The Mudcat Café TM
Thread #76214   Message #1348711
Posted By: GUEST,Ron Davies
06-Dec-04 - 08:02 AM
Thread Name: BS: Sorry I'm Republican and Christian
Subject: RE: BS: Sorry I'm Republican and Christian
I give up on the "cookie" business.

But, as I said before, the larger question should be which fights are worth it, and which result in just energizing the other side.

Mudcatters have to start realizing, and now would not be a minute too soon, that Mudcat sentiment on several issues, specifically on organized religion, is not shared by most of the country.

It appears, for instance, that 40% of the HISPANIC vote went to Bush this time. Hispanics are the fastest growing ethnic group in the US. You do not want to write off 40%, nor, if you are a liberal Democrat, to get them accustomed to voting for Republicans. When people first become citizens, they tend to be proud of the fact, proud to say the Pledge of Allegiance (no problem with "under God"), proud to serve in the armed forces, etc. And a lot of new citizens are conservative in many ways.

Trying to get "under God" removed from coins, the Pledge of Allegiance--(yes, I know "under God" is a recent addition, and that the Pledge itself started, I believe only in the 1930's).----- etc. wins you no points with most Americans.
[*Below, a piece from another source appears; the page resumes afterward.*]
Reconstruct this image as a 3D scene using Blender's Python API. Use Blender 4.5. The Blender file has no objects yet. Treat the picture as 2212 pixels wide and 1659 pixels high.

They are perfectly happy to sing Christmas carols at school, to see the 10 Commandments at their courthouse, etc. They don't see the 10 Commandments at the courthouse as the first wedge of Taliban USA.

Parts of Pennsylvania, for instance---- (in fact, large swatches between Philadelphia and Pittsburgh), --- are sometimes called "Alabama, Pennsylvania". Also large parts of Ohio are conservative. Minnesota and Michigan have lots of religious conservatives. Don't write them off.

I'm not even talking about the huge expanse of Red states in the south and west.


I don't consider myself religious. I certainly don't go to church regularly. But I do consider myself politically aware. If I were Hillary's advisor, the first thing I'd tell her is to start going to a church regularly, if she's not already--obviously one that reflected her beliefs.   Actually I think it's too late for her for other reasons--her image is too set in the public mind. Remember how joyful Doug R. was at the prospect of her running.

Remember the only 2 Democrats who have won since 1968? Both Carter and Clinton were seen in the public mind as religious men, (albeit in Clinton's case as more Mary Magdalene than Jesus.) Also both were Southerners.

If you want to win the US presidency, what you probably need is a white male southerner who is seen as religious.

There are lots of good issues for a liberal southern Democratic male to run on--if the true believer liberals don't knock him out in the primaries. The thing to do is make common cause with conservatives, especially new citizens. Run on the minimum wage, on the
environment, on corporate malfeasance, on the fact that this "economic recovery" has lop-sidedly benefited the rich.

Don't let the Neanderthals who now run the Republican party (and, unfortunately, the US now) typecast Democrats as Godless weaklings.

One of Bush's best applause lines was when he would come into virtually into any small town and say "John Kerry says the heart and soul of America is in Hollywood" (where Whoopi Goldberg and some others had obscenely trashed him at a Kerry fundraiser) " But I say the heart and soul of America is right here in (name of town)."

Worked like a charm.


An interesting letter to the Wall St Journal (12 Nov 2004) encapsulated it: ( Democratic) "party intelligentsia regard patriotism as hopelessly antiquated....they regard devout Catholics, gun owners, Orthodox Jews, and Texans, among others...as strange objects to be examined on a laboratory slide".

Don't do it, if you want to win elections.